Demi-Lune a écrit :
Finis, les privés distingués : le Mike Hammer d'Aldrich est un type antipathique et assez minable. Finies, les femmes fatales sensuelles et voluptueuses de la haute société : les femmes dans ce film n'ont que peu de classe, ce sont des prolétaires. Fini, le glamour du noir et blanc : chez Aldrich, la photographie est clinique, captant l'agonie de décors désertiques
Non, on ne peut pas dire ça!!
Tu trouves le Sam Spade interprété par Bogart distingué? dans le fond c'est déjà un type à la moralité plus que douteuse, et nous ne sommes qu'à la naissance du genre, qui compte finalement peu de privés élégants. Les femmes fatales du film noir ne sont pas nécessairement issues de la haute société, pensons au rôle de Peggy Cummings dans
Gun Crazy par exemple, mais on en trouvera d'autres. Enfin concernant la photo, les films noirs au noir et blanc glamour existent certes, mais ils ne constituent pas forcément la majorité du genre, même avant 1955, pensons à
Woman on the Run ou
The Prowler par exemple, ce dernier répondant bien il me semble, à la notion de photographie "clinique".

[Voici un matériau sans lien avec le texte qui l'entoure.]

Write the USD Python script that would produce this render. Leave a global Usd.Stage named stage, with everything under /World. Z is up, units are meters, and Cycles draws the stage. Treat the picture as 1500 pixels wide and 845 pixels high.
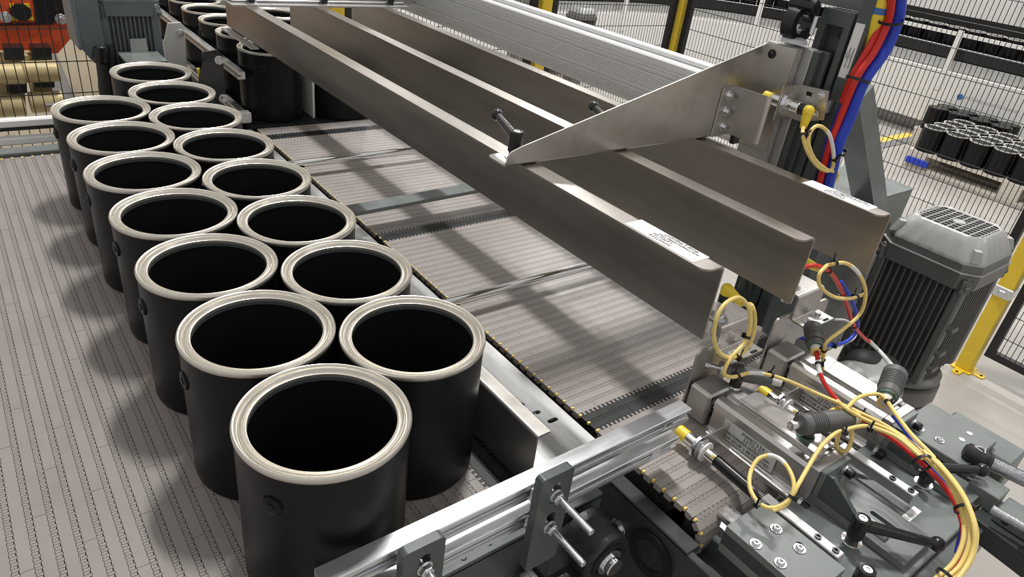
import math, random
import numpy as np, trimesh, manifold3d as m3
import usdkit, meshkit
from pxr import Usd, UsdGeom, UsdLux, UsdShade, Gf, Sdf
from shapely.geometry import Polygon, Point, box as sbox


stage = Usd.Stage.CreateInMemory()
UsdGeom.SetStageUpAxis(stage, 'Z'); UsdGeom.SetStageMetersPerUnit(stage, 1.0)
world = UsdGeom.Xform.Define(stage, '/World'); stage.SetDefaultPrim(world.GetPrim())
UsdGeom.Scope.Define(stage, '/World/Looks')
PI = math.pi

# ------------------------------------------------------------------ camera, light, exposure
RIGHT = np.array([0.7972118, -0.5919864, 0.1183441]); UP = np.array([0.2154766, 0.4621447, 0.8602279]); FWD = np.array([0.5639354, 0.6602835, -0.4959865])
EYE = np.array([0, 0, 1.5433066])
cam = UsdGeom.Camera.Define(stage, '/World/Camera')
mtx = Gf.Matrix4d(*RIGHT, 0, *UP, 0, *(-FWD), 0, *EYE, 1)
cam.AddTransformOp().Set(mtx)
cam.CreateHorizontalApertureAttr(36.0); cam.CreateVerticalApertureAttr(36.0 * 845 / 1500); cam.CreateFocalLengthAttr(24.5195)
cam.CreateClippingRangeAttr(Gf.Vec2f(0.02, 200.0)); cam.CreateExposureAttr(-0.05)

dome = UsdLux.DomeLight.Define(stage, '/World/HallDaylight'); dome.CreateIntensityAttr(0.17); dome.CreateColorAttr(Gf.Vec3f(1.0, 0.98, 0.95))

def lamp(name, x, y, z, w, l, inten, rz=0):
    L = UsdLux.RectLight.Define(stage, '/World/' + name); L.CreateWidthAttr(w); L.CreateHeightAttr(l)
    L.CreateIntensityAttr(inten); L.CreateColorAttr(Gf.Vec3f(1.0, 0.985, 0.96))
    L.AddTranslateOp().Set(Gf.Vec3d(x, y, z)); L.AddRotateZOp().Set(rz)
# high-bay LED lamps under the hall roof
for i, (lx, ly, li) in enumerate(((2.02, 2.40, 270), (-3.0, 2.4, 10), (-3.0, -4.0, 10), (2.4, -4.0, 12), (7.6, 2.6, 170), (2.4, 8.6, 40), (7.6, 8.6, 230), (12.5, 8.6, 120), (7.6, 14.0, 100), (12.5, 14.0, 120), (12.5, 2.6, 90), (-3.0, 8.6, 12), (7.6, -4.0, 80))):
    lamp('hall_lamp' + (f'_{i:03d}' if i else ''), lx, ly, 6.4, 0.35, 1.1, li)

# ------------------------------------------------------------------ materials
MATS = {}
def M(name, col, rough=0.5, metal=0.0, noise=0.0, scale=20.0, stretch=(1, 1, 1), rnoise=0.0, bump=0.0, bscale=200.0, spec=0.5, coat=0.0, dark=None):
    n = {"tc": ("texture_coordinate", {}), "mp": ("mapping", {"scale": stretch}),
         "p": ("principled_bsdf", {"base_color": col, "roughness": rough, "metallic": metal, "specular_ior_level": spec, "coat_weight": coat})}
    l = [("tc.object", "mp.vector")]
    if noise or rnoise:
        n["n"] = ("noise_texture", {"scale": scale, "detail": 5.0, "roughness": 0.6}); l.append(("mp.vector", "n.vector"))
    if noise:
        lo = tuple(c * (1 - noise) for c in col) if dark is None else dark; hi = tuple(min(1, c * (1 + noise)) for c in col)
        n["r"] = ("rgb_ramp", {"ramp": [(0.3, lo), (0.7, hi)]}); l += [("n.fac", "r.fac"), ("r.color", "p.base_color")]
    if rnoise:
        n["m"] = ("map_range", {"from_min": 0.3, "from_max": 0.7, "to_min": rough - rnoise, "to_max": rough + rnoise}); l += [("n.fac", "m.value"), ("m.result", "p.roughness")]
    if bump:
        n["bn"] = ("noise_texture", {"scale": bscale, "detail": 3.0}); n["b"] = ("bump", {"strength": bump, "distance": 0.001})
        l += [("mp.vector", "bn.vector"), ("bn.fac", "b.height"), ("b.normal", "p.normal")]
    MATS[name] = usdkit.material(stage, '/World/Looks/' + name, n, l, surface="p.BSDF")
    return MATS[name]
M('can_black', (0.0065, 0.007, 0.0085), 0.34, 0, noise=0.25, scale=14, rnoise=0.06, bump=0.03, bscale=300, spec=0.22)
M('can_step', (0.075, 0.085, 0.095), 0.4)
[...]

Je ne nie pas qu'il y ait des idées dans
Kiss me Deadly, notamment dans la violence qui émane de la première partie, atout essentiel du film pour moi, on peut évoquer son McGuffin original (mais pas révolutionnaire, Dick Powell mêlait film noir et question nucléaire dans
Split Second deux ans plus tôt), par contre je le trouve trop mal utilisé ici pour marquer un vrai tournant (là c'est purement subjectif).
Je ne suis pas un grand fan de
Kiss me Deadly, mon avis sur la question est probablement biaisé par ce ressenti, mais je ne peux y voir, même en tentant d'être objectif, une révolution ou même un tournant pour le genre.
Gun Crazy, que je citais plus haut, dénote bien plus à l'époque de sa sortie par ses choix stylistique (et flirt lui aussi dans son final avec le fantastique, d'une manière bien plus subtil je trouve). Deux en plus tard,
Nightfall en brouillant définitivement les lignes du bien et du mal (devenant ainsi le fleuron du film "gris") m'apparait plus nettement l'annonciateur du "chant du cygne" du genre (si tant est qu'il y en ait réellement un).
Il y a des idées dans le film d'Aldrich, pas de tournant pour moi, il n'y a pas de rupture stylistique nette, il n'ya pas non plus un avant et un après
Kiss me Deadly dans les films noirs de l'époque. Ca ne me saute pas aux yeux en tout cas.